- **Given data**:
☆ ☆ ☆ ☆

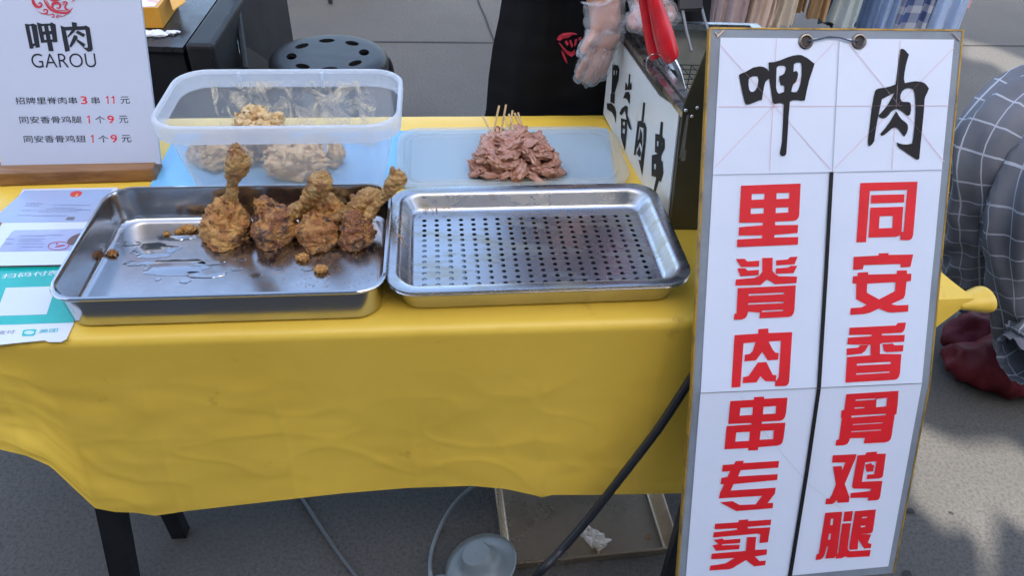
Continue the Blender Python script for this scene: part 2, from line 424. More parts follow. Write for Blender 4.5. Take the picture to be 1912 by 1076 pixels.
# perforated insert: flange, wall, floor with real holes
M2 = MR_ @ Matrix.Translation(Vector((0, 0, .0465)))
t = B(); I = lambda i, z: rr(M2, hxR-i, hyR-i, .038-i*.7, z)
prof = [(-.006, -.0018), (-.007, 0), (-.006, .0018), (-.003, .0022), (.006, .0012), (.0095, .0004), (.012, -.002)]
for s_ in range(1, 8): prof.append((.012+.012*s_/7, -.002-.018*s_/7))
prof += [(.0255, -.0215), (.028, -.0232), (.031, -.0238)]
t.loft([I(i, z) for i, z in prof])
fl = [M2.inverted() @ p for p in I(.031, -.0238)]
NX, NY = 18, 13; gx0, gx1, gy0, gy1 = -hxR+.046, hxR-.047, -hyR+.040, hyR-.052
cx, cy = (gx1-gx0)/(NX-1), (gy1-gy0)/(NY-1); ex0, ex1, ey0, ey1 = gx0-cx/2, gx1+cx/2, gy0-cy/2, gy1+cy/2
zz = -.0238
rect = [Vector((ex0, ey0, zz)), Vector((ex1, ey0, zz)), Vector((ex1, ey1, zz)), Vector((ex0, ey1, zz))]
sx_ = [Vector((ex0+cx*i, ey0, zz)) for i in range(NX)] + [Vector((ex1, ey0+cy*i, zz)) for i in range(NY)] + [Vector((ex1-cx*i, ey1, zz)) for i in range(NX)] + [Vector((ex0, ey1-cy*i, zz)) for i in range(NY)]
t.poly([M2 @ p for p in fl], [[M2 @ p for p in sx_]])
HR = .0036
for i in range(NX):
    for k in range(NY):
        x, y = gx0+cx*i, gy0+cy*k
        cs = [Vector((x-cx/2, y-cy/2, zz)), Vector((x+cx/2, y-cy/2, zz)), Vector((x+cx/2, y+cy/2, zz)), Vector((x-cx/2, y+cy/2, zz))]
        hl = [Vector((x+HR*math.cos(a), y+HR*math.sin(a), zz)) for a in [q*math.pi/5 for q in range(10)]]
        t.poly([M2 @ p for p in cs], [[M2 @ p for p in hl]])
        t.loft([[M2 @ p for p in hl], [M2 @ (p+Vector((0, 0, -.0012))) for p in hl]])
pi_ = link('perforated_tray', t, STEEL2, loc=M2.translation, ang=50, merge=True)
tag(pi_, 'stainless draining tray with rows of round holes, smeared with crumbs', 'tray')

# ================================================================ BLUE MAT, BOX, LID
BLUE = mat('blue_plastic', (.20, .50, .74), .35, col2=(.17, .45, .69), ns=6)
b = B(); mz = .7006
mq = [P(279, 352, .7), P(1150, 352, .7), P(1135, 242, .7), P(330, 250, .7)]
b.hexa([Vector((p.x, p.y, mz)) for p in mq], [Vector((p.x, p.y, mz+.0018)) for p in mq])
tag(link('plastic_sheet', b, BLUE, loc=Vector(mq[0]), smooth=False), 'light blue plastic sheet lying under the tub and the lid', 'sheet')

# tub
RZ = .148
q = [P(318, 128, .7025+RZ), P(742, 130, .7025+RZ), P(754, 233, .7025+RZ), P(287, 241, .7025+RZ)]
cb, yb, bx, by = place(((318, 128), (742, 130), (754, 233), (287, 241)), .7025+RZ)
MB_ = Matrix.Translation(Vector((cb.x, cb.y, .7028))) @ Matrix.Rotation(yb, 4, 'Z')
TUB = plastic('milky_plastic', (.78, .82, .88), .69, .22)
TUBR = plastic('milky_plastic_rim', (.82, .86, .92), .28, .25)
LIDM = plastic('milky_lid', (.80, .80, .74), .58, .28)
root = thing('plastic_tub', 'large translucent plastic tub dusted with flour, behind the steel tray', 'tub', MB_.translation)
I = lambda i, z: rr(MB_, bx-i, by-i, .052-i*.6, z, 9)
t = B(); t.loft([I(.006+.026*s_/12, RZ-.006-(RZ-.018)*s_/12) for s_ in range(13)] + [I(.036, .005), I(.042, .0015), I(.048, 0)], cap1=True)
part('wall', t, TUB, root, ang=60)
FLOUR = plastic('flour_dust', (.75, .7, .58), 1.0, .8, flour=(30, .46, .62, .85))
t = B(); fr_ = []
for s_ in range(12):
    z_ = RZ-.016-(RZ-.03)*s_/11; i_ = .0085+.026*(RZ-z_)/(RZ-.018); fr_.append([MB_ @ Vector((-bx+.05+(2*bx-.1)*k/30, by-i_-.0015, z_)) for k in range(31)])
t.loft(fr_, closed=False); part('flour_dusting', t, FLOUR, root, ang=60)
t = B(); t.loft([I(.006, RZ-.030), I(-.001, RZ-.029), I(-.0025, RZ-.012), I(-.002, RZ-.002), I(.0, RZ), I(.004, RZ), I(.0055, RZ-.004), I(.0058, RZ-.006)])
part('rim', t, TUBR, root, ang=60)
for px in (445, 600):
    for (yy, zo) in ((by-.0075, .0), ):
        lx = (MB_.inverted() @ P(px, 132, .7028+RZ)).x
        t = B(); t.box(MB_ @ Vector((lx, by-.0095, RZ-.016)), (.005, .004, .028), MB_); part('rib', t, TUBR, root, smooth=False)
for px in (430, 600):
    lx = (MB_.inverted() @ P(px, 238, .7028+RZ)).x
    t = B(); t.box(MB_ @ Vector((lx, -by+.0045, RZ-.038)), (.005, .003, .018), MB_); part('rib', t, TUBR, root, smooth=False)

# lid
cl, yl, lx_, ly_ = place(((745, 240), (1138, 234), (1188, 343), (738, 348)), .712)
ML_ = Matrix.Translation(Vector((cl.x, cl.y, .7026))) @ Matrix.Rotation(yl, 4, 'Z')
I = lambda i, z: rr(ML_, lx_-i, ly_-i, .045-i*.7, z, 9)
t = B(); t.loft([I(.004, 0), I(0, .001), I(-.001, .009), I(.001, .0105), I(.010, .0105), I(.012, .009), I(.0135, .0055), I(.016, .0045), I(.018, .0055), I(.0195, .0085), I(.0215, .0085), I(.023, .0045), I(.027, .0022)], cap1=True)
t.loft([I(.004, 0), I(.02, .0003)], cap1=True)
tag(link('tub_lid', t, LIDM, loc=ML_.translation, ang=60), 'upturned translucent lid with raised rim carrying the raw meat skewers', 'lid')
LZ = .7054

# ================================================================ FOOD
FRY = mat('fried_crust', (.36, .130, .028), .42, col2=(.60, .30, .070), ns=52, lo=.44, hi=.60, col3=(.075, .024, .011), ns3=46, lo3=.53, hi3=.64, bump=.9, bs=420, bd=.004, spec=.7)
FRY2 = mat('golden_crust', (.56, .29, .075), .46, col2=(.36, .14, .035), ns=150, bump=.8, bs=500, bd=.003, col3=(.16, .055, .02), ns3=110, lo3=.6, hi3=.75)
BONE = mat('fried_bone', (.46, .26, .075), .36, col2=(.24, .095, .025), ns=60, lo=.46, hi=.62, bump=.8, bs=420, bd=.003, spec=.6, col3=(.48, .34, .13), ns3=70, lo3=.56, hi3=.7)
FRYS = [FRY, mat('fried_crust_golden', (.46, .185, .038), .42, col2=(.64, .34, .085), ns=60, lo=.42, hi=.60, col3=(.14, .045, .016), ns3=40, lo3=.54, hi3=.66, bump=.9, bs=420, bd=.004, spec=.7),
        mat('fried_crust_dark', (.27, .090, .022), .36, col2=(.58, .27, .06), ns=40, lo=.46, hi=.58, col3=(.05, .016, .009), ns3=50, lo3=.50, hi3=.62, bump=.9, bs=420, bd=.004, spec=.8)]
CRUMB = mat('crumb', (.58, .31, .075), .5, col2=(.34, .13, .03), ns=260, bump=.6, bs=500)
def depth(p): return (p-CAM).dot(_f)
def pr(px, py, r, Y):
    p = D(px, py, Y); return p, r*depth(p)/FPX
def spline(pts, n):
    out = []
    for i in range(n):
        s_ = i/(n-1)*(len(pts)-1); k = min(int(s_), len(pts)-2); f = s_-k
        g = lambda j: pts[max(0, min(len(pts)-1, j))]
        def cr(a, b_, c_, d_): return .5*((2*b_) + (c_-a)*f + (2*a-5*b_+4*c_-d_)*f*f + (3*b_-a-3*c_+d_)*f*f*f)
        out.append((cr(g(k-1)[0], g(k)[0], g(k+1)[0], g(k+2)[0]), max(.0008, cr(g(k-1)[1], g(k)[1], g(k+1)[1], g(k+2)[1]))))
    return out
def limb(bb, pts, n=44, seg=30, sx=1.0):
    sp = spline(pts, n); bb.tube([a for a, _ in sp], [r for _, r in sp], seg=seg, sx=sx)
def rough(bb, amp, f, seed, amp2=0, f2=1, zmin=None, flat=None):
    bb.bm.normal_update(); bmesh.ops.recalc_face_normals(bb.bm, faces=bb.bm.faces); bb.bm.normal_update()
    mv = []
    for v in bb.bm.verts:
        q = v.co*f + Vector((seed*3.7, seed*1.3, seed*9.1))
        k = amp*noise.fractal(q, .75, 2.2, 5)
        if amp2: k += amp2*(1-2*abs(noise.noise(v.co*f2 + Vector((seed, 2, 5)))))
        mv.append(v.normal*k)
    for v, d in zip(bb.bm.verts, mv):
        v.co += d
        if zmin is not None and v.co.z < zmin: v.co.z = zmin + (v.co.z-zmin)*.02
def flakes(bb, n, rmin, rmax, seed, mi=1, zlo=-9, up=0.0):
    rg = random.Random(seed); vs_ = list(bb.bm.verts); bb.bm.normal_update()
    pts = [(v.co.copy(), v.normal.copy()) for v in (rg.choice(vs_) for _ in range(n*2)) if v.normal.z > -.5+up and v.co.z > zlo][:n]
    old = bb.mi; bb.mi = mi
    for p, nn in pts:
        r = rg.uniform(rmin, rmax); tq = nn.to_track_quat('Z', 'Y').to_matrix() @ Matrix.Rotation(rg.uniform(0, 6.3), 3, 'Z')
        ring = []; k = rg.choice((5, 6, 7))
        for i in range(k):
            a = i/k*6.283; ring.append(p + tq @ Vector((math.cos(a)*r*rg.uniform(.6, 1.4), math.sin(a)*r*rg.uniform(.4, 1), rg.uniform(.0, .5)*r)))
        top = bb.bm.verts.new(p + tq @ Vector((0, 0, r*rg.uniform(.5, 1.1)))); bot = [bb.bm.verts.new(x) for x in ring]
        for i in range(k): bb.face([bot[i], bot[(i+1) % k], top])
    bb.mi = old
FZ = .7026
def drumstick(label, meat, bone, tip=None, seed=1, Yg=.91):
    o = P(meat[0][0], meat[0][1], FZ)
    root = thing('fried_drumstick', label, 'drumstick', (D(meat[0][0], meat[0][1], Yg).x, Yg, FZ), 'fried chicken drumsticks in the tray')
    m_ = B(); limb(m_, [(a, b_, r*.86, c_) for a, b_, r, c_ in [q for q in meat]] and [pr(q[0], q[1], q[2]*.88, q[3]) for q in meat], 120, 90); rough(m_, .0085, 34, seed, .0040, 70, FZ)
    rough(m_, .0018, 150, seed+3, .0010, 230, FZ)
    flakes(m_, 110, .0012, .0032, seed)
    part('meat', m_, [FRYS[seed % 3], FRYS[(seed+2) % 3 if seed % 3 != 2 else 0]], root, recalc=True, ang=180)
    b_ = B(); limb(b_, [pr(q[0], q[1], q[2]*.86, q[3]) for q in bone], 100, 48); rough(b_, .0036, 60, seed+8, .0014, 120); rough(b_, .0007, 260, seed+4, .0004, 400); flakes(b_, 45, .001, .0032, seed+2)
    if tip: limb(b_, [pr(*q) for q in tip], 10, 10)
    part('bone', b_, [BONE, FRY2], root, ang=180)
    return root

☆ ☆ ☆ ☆

- **Task details**: Show the lines that mention the word "part".

- **Task result**:
Continue the Blender Python script for this scene: part 2, from line 424. More parts follow. Write for Blender 4.5. Take the picture to be 1912 by 1076 pixels.
part('wall', t, TUB, root, ang=60)
t.loft(fr_, closed=False); part('flour_dusting', t, FLOUR, root, ang=60)
part('rim', t, TUBR, root, ang=60)
        t = B(); t.box(MB_ @ Vector((lx, by-.0095, RZ-.016)), (.005, .004, .028), MB_); part('rib', t, TUBR, root, smooth=False)
    t = B(); t.box(MB_ @ Vector((lx, -by+.0045, RZ-.038)), (.005, .003, .018), MB_); part('rib', t, TUBR, root, smooth=False)
    part('meat', m_, [FRYS[seed % 3], FRYS[(seed+2) % 3 if seed % 3 != 2 else 0]], root, recalc=True, ang=180)
    part('bone', b_, [BONE, FRY2], root, ang=180)